These photographs of Lebanon are taken 50 years apart by my father and me. Elias Hakim's B&W photos document the young Hakim family's emigration from Lebanon to the US in 1956. My color photos explore the country upon my return in 2006 after the latest war with Israel.
I returned to Lebanon barely three months after that war destroyed much of the country—over a thousand killed, fifteen thousand homes leveled, every major bridge and highway damaged or destroyed—and perhaps most damning, millions of unexploded cluster bombs holding the future hostage.
I didn’t exactly go to document the destruction—those images had made the nightly news ten times over. Instead, I went looking for what persisted in the land where I was born. Fifty years had passed since my family left Lebanon for America—my parents refugees from Palestine, my younger brother and I babes-in-arms. And thirty years had passed since my last visit. In that time, Lebanon had suffered a long civil war, several Israeli invasions, Syrian and Israeli occupation, rebuilding and re-destroying.

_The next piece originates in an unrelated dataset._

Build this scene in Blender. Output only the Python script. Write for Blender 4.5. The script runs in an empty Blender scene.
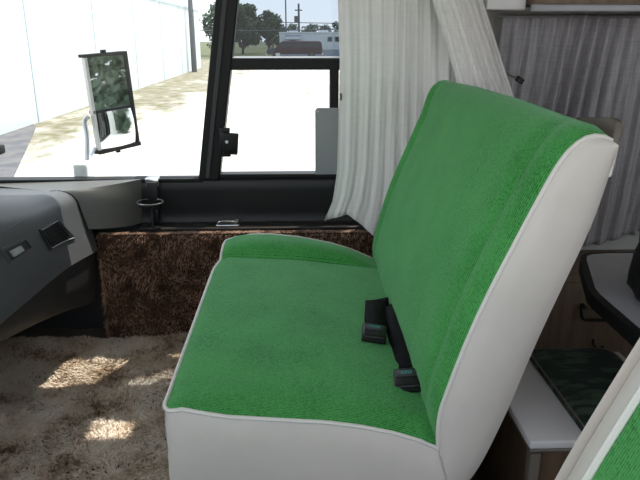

But I encountered what seemingly cannot be destroyed—the character of a resilient people who defied their savage and surreal world as they picked up the pieces, built devotional altars to their gods and heroes, and went about their routines—every cup of coffee enjoyed, every candle lit, every cigarette smoked, an affirmation of their will to survive. Like fishermen daily repairing their nets, the Lebanese were already rebuilding—yet again. I found their undiminished determination inspiring.
These photographs are not just images of a homecoming, but a heartfelt exploration of a people and a place, determined to exist.